In a Day’s Drive: The lost town of Monte Ne


MONTE NE, Ark. (KNWA) — Monte Ne is a city with origins buried underneath the waters of Beaver Lake.

But, what did the city look like before it turned to ruins, and who brought it here?

“The heyday of Monte Ne was probably the 1910s, maybe into the early 1920s. But at the end of the 1920s, it had kind of all gone away,” said Jennifer Sweet, the operations coordinator for the Rogers Historical Museum.

The heart of a city, hidden underwater.

“The first thing around here people think of is what they call the pyramids,” said Sweet.

The pyramids, which is what Sweet refers to as the amphitheater, is one of Monte Ne’s main attractions.

But, it’s not the only thing that Beaver Lake concealed with its water.

She said, “There was also a resort built around the amphitheater, there were three hotels out there, there was also a little town near it. There was a bank…”

The man behind these creations? An eccentric guy named Coin Harvey.

He bought land on what was called Silver Springs in the early 1900s, then changed the name to Monte Ne, which means mountain water.

Harvey built the amphitheater, a resort and hotels.

Sweet said the rest of the city just grew around it.

He even developed easier ways for people to reach his creations; from building railroad connections to bringing in a gondola from Italy.

“So they can go across the lagoon from the railroad to the hotels,” she explained.

The West Virginia native didn’t just touch the Natural State, he set his sights on traveling the country.

Sweet said, “He lived in Colorado for a while.
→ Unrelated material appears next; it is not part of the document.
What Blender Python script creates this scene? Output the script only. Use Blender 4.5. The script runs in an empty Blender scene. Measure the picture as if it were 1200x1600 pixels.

He ran a silver mine, he started a mineral palace in Utah…he traveled around the country and as part of that he came here to Northwest Arkansas.”
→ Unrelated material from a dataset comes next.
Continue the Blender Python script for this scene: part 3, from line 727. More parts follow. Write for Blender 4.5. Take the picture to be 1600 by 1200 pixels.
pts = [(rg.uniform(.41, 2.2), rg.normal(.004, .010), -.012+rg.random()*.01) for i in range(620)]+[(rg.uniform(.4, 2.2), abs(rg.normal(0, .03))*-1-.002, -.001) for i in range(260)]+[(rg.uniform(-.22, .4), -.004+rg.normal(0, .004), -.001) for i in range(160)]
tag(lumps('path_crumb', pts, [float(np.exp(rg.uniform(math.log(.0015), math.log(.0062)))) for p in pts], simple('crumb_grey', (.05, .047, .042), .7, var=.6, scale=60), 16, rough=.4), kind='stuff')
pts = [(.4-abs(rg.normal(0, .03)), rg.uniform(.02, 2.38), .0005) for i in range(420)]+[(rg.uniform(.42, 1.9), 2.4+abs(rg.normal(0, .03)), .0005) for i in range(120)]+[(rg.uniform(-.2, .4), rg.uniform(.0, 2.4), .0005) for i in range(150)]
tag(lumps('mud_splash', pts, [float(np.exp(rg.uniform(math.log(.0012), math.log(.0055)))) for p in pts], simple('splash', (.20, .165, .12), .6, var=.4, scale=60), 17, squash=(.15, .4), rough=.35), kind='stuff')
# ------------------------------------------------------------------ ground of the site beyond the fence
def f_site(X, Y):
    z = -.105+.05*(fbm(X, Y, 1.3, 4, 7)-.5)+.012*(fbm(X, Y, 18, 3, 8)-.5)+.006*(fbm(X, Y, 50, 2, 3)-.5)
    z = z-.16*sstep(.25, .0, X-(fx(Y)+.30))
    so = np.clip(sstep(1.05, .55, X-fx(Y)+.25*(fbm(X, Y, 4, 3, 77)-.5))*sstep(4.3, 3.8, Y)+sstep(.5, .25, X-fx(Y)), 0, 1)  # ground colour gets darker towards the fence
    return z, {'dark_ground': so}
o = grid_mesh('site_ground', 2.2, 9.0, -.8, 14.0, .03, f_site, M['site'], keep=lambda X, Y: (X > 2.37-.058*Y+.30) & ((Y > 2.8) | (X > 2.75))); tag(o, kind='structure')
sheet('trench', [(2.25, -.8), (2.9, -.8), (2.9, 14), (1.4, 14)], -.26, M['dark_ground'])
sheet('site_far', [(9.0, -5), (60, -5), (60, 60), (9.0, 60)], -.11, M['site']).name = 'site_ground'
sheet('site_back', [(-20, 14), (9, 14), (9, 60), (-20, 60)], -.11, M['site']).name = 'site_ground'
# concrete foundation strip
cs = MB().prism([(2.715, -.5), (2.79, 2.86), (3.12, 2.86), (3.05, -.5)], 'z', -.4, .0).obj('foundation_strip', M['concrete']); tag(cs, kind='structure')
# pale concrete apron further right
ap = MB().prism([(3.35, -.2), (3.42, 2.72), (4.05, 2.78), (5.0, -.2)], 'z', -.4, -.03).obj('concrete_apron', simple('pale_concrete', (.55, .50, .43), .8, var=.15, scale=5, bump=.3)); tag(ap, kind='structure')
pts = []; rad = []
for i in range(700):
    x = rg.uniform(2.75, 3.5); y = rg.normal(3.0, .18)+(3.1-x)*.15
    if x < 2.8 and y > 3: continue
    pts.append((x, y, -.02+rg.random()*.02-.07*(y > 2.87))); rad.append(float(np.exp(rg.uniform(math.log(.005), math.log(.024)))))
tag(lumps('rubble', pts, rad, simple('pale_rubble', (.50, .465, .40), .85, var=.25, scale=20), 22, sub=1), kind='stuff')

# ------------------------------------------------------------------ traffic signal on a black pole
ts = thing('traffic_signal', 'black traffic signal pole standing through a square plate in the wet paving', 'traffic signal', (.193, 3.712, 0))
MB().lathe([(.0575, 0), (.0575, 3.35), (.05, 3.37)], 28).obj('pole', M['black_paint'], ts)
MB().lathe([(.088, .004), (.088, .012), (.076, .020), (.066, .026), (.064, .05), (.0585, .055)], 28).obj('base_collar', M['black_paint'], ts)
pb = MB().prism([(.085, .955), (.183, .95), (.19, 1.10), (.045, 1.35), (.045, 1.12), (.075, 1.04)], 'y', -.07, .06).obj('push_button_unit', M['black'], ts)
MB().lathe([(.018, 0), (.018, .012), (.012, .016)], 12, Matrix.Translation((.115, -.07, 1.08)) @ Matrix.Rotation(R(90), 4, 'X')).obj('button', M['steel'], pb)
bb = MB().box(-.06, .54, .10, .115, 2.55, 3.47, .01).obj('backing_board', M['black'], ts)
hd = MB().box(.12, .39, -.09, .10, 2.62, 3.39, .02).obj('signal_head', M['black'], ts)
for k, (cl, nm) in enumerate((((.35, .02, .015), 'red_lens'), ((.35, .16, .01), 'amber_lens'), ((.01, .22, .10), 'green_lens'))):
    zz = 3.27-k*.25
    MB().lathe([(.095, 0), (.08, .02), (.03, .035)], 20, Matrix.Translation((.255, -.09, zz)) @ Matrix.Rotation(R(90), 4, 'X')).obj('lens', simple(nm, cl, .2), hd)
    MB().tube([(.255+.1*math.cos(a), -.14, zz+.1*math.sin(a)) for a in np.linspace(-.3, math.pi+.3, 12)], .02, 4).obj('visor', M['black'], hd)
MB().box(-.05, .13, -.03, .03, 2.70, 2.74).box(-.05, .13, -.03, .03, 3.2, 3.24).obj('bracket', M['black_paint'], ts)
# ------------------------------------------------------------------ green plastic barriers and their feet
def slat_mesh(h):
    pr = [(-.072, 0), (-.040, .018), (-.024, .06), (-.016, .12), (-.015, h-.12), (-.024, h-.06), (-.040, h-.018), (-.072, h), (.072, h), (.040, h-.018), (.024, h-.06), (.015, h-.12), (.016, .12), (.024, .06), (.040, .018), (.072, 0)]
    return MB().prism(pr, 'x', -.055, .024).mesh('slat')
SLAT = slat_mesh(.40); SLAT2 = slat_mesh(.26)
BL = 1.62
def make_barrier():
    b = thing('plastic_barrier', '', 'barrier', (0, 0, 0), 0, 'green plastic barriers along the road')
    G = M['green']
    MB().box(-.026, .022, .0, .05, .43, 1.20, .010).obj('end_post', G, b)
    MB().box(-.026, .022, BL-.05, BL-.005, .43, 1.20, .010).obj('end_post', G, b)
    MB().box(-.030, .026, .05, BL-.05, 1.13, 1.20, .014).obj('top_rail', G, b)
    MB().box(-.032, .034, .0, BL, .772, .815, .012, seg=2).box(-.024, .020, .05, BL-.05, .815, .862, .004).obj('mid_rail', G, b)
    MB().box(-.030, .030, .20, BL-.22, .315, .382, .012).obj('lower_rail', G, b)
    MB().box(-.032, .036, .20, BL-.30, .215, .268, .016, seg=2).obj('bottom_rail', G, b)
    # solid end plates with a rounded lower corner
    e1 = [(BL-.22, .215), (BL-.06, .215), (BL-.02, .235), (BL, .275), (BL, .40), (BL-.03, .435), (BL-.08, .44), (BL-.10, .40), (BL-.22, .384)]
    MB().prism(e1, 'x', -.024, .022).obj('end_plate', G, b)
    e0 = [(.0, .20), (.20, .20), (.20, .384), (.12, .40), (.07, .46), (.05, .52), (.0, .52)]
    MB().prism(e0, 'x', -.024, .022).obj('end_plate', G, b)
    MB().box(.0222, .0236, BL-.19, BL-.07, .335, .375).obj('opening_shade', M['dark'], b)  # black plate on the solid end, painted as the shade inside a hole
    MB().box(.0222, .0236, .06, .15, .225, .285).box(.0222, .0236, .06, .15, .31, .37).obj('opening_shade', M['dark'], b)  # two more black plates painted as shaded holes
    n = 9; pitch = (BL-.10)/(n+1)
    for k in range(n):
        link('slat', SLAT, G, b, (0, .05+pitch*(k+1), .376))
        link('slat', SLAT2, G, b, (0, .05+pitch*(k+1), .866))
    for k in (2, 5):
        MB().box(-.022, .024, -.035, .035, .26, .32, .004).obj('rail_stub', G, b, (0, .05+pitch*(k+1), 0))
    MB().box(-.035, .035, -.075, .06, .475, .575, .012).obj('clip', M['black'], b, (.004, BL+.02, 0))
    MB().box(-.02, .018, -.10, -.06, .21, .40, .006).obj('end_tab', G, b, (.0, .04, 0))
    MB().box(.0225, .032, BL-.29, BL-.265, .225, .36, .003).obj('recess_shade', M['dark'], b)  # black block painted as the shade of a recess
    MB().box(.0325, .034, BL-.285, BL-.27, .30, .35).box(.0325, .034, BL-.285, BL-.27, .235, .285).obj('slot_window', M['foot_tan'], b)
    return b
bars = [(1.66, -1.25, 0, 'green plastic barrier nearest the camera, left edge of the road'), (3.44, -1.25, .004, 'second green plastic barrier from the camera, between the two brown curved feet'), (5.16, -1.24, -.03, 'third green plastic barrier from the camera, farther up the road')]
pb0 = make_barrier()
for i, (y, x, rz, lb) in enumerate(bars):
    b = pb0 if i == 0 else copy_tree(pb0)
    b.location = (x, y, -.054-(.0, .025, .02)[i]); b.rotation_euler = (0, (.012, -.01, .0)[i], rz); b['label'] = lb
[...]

Harvey even ran for president of the United States in his time here, founding his own party in the 1930s.

“It’s like the political conventions today where they decided who they were going to nominate for president from their party and they picked Coin Harvey himself who was the founder of Monte Ne,” she said.

Ben Cline with the City of Rogers said it’s people like Harvey who made Rogers what it is today.

He said, “Rogers is made up of people from all over the county and this is just another great story.”

But, the backbone of Monte Ne couldn’t make the newly built city last forever.

Around the 1920s, Harvey sold his hotels and the land turned into a girls camp called Camp Joyzelle.

“It went from the 40s into the 50s, but when they put in Beaver Dam is when it all went underwater,” said Sweet.

Now, you can see the stones barely peeking above the water.

“They had to destroy quite a bit of it because it would have been dangerous to have under the water,” Sweet said. “All that’s left now is there’s one tower, the Oklahoma Row tower which is a tall, three-story concrete tower.”

A tower that sets the lost city in stone forever.

“It dried up almost as quickly as it came,” said Cline. “This health resort that turned into a small town that ran out of money and became a ghost town that is now still a tourist attraction today.”

That serves as a reminder of a city that once was.

“It’s important to know where we came from and to remember how this area used to be before it got so big because I mean Rogers, Arkansas has not always been this big,” Sweet said.

“Rogers wouldn’t be what it was today without that small story out there in Monte Ne and you can’t deny in the impact Coin Harvey has had on this community,” Cline said.